**Problem details**
Pictures in the data below are not part of the copy; transcribe everything else exactly.

**Available data**
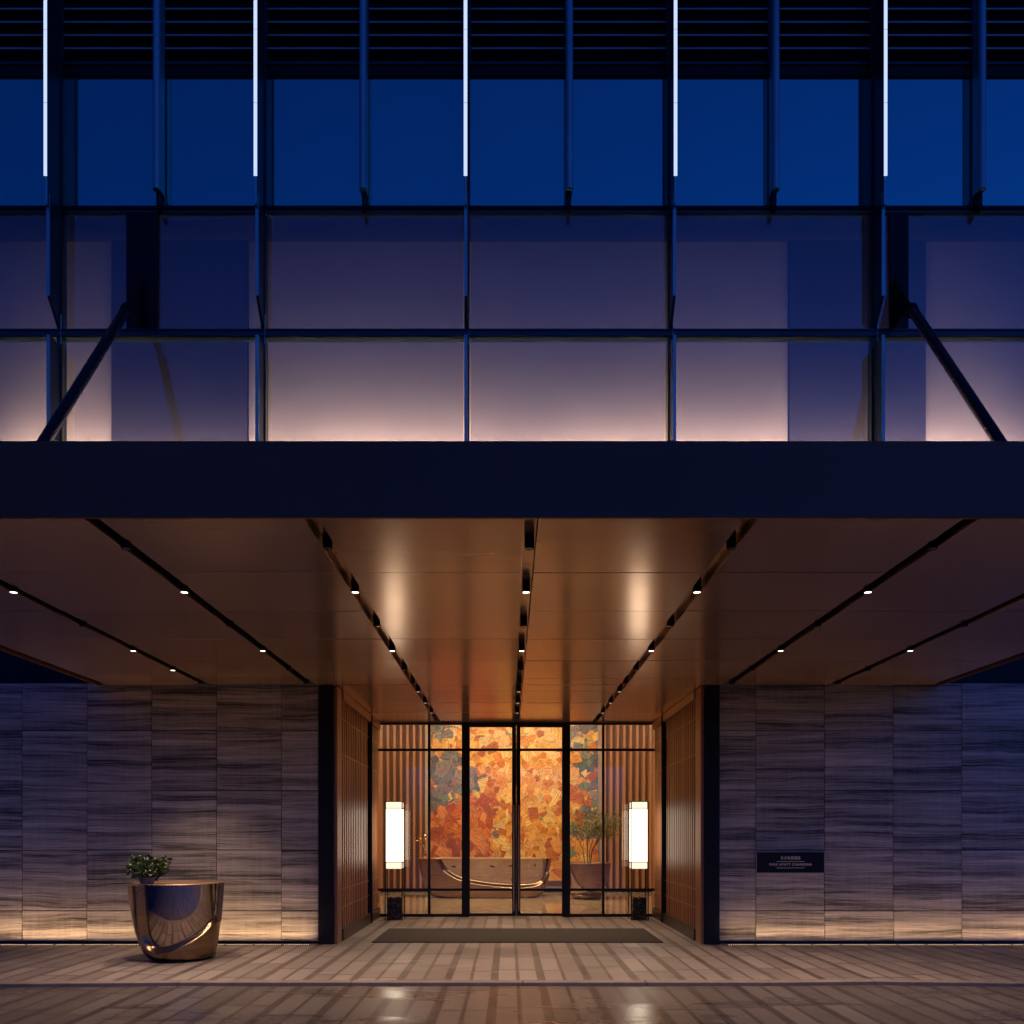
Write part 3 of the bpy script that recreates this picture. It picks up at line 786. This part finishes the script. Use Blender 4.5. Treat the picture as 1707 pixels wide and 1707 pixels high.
for x in FXs:
    b = MB(); b.box(x-.035, x+.035, y-.03, y+.10, 4.2, z20-.048); P('mullion', b, 'dark_alu')
    b = MB(); b.prism([(y-.30, fz(352)+.0), (y-.03, fz(352)), (y-.03, fz(540)-.12), (y-.30, fz(536)+.16)], 'x', x-.018, x+.018)
    b.cm = 1; b.box(x-.022, x+.022, y-.312, y-.301, fz(536)+.16, fz(352)); P('fin', b, ['dark_alu', 'blue_alu'])
    b = MB(); b.box(x-.016, x+.016, y-.30, y-.031, 4.2, zt1-.25)
    b.cm = 1; b.box(x-.021, x+.021, y-.312, y-.301, 4.2, zt1-.25); P('fin', b, ['dark_alu', 'blue_alu'])
    b = MB(); b.box(x+.028, x+.034, y-.06, y-.031, zt0-.1, zt1+.2); P('clip', b, 'blue_alu')
for x in halves:
    b = MB(); b.box(x-.045, x+.045, y-.17, y-.021, fz(345)+.12, ztop); b.tube((x, y-.17, fz(345)+.10), (x, y-.17, ztop), .052, n=20); P('fin', b, 'blue_alu')
    b = MB(); b.box(x-.02, x+.02, y-.15, y-.051, fz(347)-.12, fz(345)+.098); P('fin_foot', b, 'black_panel')
# inner lit wall and dark columns
yi = y+.62
b = MB()
for a, c in ((XL, -6.04), (-4.00, 4.00), (6.05, XR)): b.box(a, c, yi, yi+.05, 4.15, z20+.3)
P('inner_wall', b, 'light_panel')
b = MB(); b.box(-6.02, -4.02, yi-.04, yi+.2, 4.15, z20+.3); b.box(4.02, 6.03, yi-.04, yi+.2, 4.15, z20+.3); P('inner_column', b, 'dark_column')
b = MB(); b.box(XL, XR, y+.1, yi+.05, z20+.02, zw0+.02); P('inner_soffit', b, 'black_panel')
b = MB(); b.box(XL, XR, y+.10, yi, 6.10, 6.14); P('added_uplight_shelf', b, 'dark_alu')  # unseen board added to carry the uplights, leaves the cavity below dark
b = MB(); b.box(PX(213, DFc), PX(265, DFc), y-.045, y-.008, zt1+.003, z20-.05); P('anchor_panel', b, 'black_panel')
b = MB(); b.box(PX(1481, DFc), PX(1512, DFc), y-.045, y-.008, zt1+.003, z20-.05); P('anchor_panel', b, 'black_panel')
# lit fins
pos = ['leftmost', 'second from the left', 'middle', 'fourth from the left', 'rightmost']
fins = []
def make_fin():
    t = thing('light_fin', None, 'light fin', (0, DFc, fz(350)), 'lit vertical fins on the facade')
    z0_ = fz(350); h = ztop-z0_
    zb = PZ(335, 11.0)-z0_-.03
    b = MB(); b.prism([(-.34, zb+.0), (-.03, -.02), (-.03, h), (-.34, h)], 'x', -.014, .014); b.build('blade', 'dark_alu', t)
    zl = PZ(290, 11.0)-z0_
    b = MB(); L0 = zl
    while L0 < h-.1:
        L1 = min(L0+1.0, h); b.box(-.024, .024, -.375, -.367, L0, L1-.012); L0 = L1
    b.build('tube', 'tube_glow', t)
    b = MB(); b.box(-.028, .028, -.366, -.341, zl, h); b.box(-.028, -.0245, -.378, -.3665, zl, h); b.box(.0245, .028, -.378, -.3665, zl, h); b.build('tube_housing', 'dark_alu', t)
    b = MB(); b.prism([(-.365, zl-.01), (-.341, zl-.01), (-.341, zb+.03), (-.35, zb+.05)], 'x', -.012, .012); b.build('end_cap', 'blue_alu', t)
    return t
pf = make_fin()
for i, x in enumerate(FXs):
    o = pf if i == 0 else copy_tree(pf); o.location.x = x
    j = i-2
    if 0 <= j < 5: o['label'] = 'glowing white vertical fin on the facade, '+pos[j]+(' one' if j in (0, 2, 4) else '')
    else: o['label'] = 'glowing white vertical fin beyond the '+('left' if j < 0 else 'right')+' edge, '+('outermost' if i in (0, len(FXs)-1) else 'inner')+(' of three' if j > 4 else '')+(' spare' if i == len(FXs)-2 else '')
# unseen linear uplights behind the glass, resting on the added shelf
for nm, x0, x1 in (('left half', -7.6, -.05), ('right half', .05, 7.6)):
    t = thing('uplight_strip', 'warm linear uplight behind the glass washing the '+nm+' of the facade', 'light strip', ((x0+x1)/2, DFc+.30, 6.145), 'linear uplights behind the lower glass')
    b = MB(); b.box(-(x1-x0)/2, (x1-x0)/2, -.05, .05, 0, .05); b.build('housing', 'black_steel', t)
    k = round((x1-x0)/.95); seg = (x1-x0)/k
    for q in range(k):
        lamp('AREA', 'uplight_beam', t, (-(x1-x0)/2+(q+.5)*seg, 0, .06), 1650/k*random.uniform(.82, 1.2), (1, .60, .41), (R(180-50), 0, 0), shape='RECTANGLE', size=seg*.8, size_y=.04, spread=R(100))
# ------------------------------------------------------------------ tie rods
def rod(sx, label):
    t = thing('tie_rod', label, 'tie rod', (sx*5.26, 0, 0), 'steel tie rods carrying the canopy')
    A = Vector((0, 11.02, 8.78)); B = Vector((0, 7.62, 4.00)); d = (B-A).normalized()
    b = MB(); s0 = A+d*.30; b.tube(s0, B, .062, n=28); b.build('tube', 'rod_paint', t, smooth=True)
    b = MB(); b.tube(s0-d*.03, s0+d*.05, .07, n=28); b.build('collar', 'black_steel', t, smooth=True)
    b = MB(); b.prism([(11.36, 9.25), (11.32, 9.27), (10.82, 8.52), (10.90, 8.44), (11.02, 8.56), (11.36, 8.62)], 'x', -.018, .018); b.build('bracket', 'black_steel', t)
    return t
rod(-1, 'thick black steel tie rod sloping from facade to canopy at left')
rod(1, 'thick black steel tie rod sloping from facade to canopy at right')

**The answer**
Write part 3 of the bpy script that recreates this picture. It picks up at line 786. This part finishes the script. Use Blender 4.5. Treat the picture as 1707 pixels wide and 1707 pixels high.
for x in FXs:
    b = MB(); b.box(x-.035, x+.035, y-.03, y+.10, 4.2, z20-.048); P('mullion', b, 'dark_alu')
    b = MB(); b.prism([(y-.30, fz(352)+.0), (y-.03, fz(352)), (y-.03, fz(540)-.12), (y-.30, fz(536)+.16)], 'x', x-.018, x+.018)
    b.cm = 1; b.box(x-.022, x+.022, y-.312, y-.301, fz(536)+.16, fz(352)); P('fin', b, ['dark_alu', 'blue_alu'])
    b = MB(); b.box(x-.016, x+.016, y-.30, y-.031, 4.2, zt1-.25)
    b.cm = 1; b.box(x-.021, x+.021, y-.312, y-.301, 4.2, zt1-.25); P('fin', b, ['dark_alu', 'blue_alu'])
    b = MB(); b.box(x+.028, x+.034, y-.06, y-.031, zt0-.1, zt1+.2); P('clip', b, 'blue_alu')
for x in halves:
    b = MB(); b.box(x-.045, x+.045, y-.17, y-.021, fz(345)+.12, ztop); b.tube((x, y-.17, fz(345)+.10), (x, y-.17, ztop), .052, n=20); P('fin', b, 'blue_alu')
    b = MB(); b.box(x-.02, x+.02, y-.15, y-.051, fz(347)-.12, fz(345)+.098); P('fin_foot', b, 'black_panel')
# inner lit wall and dark columns
yi = y+.62
b = MB()
for a, c in ((XL, -6.04), (-4.00, 4.00), (6.05, XR)): b.box(a, c, yi, yi+.05, 4.15, z20+.3)
P('inner_wall', b, 'light_panel')
b = MB(); b.box(-6.02, -4.02, yi-.04, yi+.2, 4.15, z20+.3); b.box(4.02, 6.03, yi-.04, yi+.2, 4.15, z20+.3); P('inner_column', b, 'dark_column')
b = MB(); b.box(XL, XR, y+.1, yi+.05, z20+.02, zw0+.02); P('inner_soffit', b, 'black_panel')
b = MB(); b.box(XL, XR, y+.10, yi, 6.10, 6.14); P('added_uplight_shelf', b, 'dark_alu')  # unseen board added to carry the uplights, leaves the cavity below dark
b = MB(); b.box(PX(213, DFc), PX(265, DFc), y-.045, y-.008, zt1+.003, z20-.05); P('anchor_panel', b, 'black_panel')
b = MB(); b.box(PX(1481, DFc), PX(1512, DFc), y-.045, y-.008, zt1+.003, z20-.05); P('anchor_panel', b, 'black_panel')
# lit fins
pos = ['leftmost', 'second from the left', 'middle', 'fourth from the left', 'rightmost']
fins = []
def make_fin():
    t = thing('light_fin', None, 'light fin', (0, DFc, fz(350)), 'lit vertical fins on the facade')
    z0_ = fz(350); h = ztop-z0_
    zb = PZ(335, 11.0)-z0_-.03
    b = MB(); b.prism([(-.34, zb+.0), (-.03, -.02), (-.03, h), (-.34, h)], 'x', -.014, .014); b.build('blade', 'dark_alu', t)
    zl = PZ(290, 11.0)-z0_
    b = MB(); L0 = zl
    while L0 < h-.1:
        L1 = min(L0+1.0, h); b.box(-.024, .024, -.375, -.367, L0, L1-.012); L0 = L1
    b.build('tube', 'tube_glow', t)
    b = MB(); b.box(-.028, .028, -.366, -.341, zl, h); b.box(-.028, -.0245, -.378, -.3665, zl, h); b.box(.0245, .028, -.378, -.3665, zl, h); b.build('tube_housing', 'dark_alu', t)
    b = MB(); b.prism([(-.365, zl-.01), (-.341, zl-.01), (-.341, zb+.03), (-.35, zb+.05)], 'x', -.012, .012); b.build('end_cap', 'blue_alu', t)
    return t
pf = make_fin()
for i, x in enumerate(FXs):
    o = pf if i == 0 else copy_tree(pf); o.location.x = x
    j = i-2
    if 0 <= j < 5: o['label'] = 'glowing white vertical fin on the facade, '+pos[j]+(' one' if j in (0, 2, 4) else '')
    else: o['label'] = 'glowing white vertical fin beyond the '+('left' if j < 0 else 'right')+' edge, '+('outermost' if i in (0, len(FXs)-1) else 'inner')+(' of three' if j > 4 else '')+(' spare' if i == len(FXs)-2 else '')
# unseen linear uplights behind the glass, resting on the added shelf
for nm, x0, x1 in (('left half', -7.6, -.05), ('right half', .05, 7.6)):
    t = thing('uplight_strip', 'warm linear uplight behind the glass washing the '+nm+' of the facade', 'light strip', ((x0+x1)/2, DFc+.30, 6.145), 'linear uplights behind the lower glass')
    b = MB(); b.box(-(x1-x0)/2, (x1-x0)/2, -.05, .05, 0, .05); b.build('housing', 'black_steel', t)
    k = round((x1-x0)/.95); seg = (x1-x0)/k
    for q in range(k):
        lamp('AREA', 'uplight_beam', t, (-(x1-x0)/2+(q+.5)*seg, 0, .06), 1650/k*random.uniform(.82, 1.2), (1, .60, .41), (R(180-50), 0, 0), shape='RECTANGLE', size=seg*.8, size_y=.04, spread=R(100))
# ------------------------------------------------------------------ tie rods
def rod(sx, label):
    t = thing('tie_rod', label, 'tie rod', (sx*5.26, 0, 0), 'steel tie rods carrying the canopy')
    A = Vector((0, 11.02, 8.78)); B = Vector((0, 7.62, 4.00)); d = (B-A).normalized()
    b = MB(); s0 = A+d*.30; b.tube(s0, B, .062, n=28); b.build('tube', 'rod_paint', t, smooth=True)
    b = MB(); b.tube(s0-d*.03, s0+d*.05, .07, n=28); b.build('collar', 'black_steel', t, smooth=True)
    b = MB(); b.prism([(11.36, 9.25), (11.32, 9.27), (10.82, 8.52), (10.90, 8.44), (11.02, 8.56), (11.36, 8.62)], 'x', -.018, .018); b.build('bracket', 'black_steel', t)
    return t
rod(-1, 'thick black steel tie rod sloping from facade to canopy at left')
rod(1, 'thick black steel tie rod sloping from facade to canopy at right')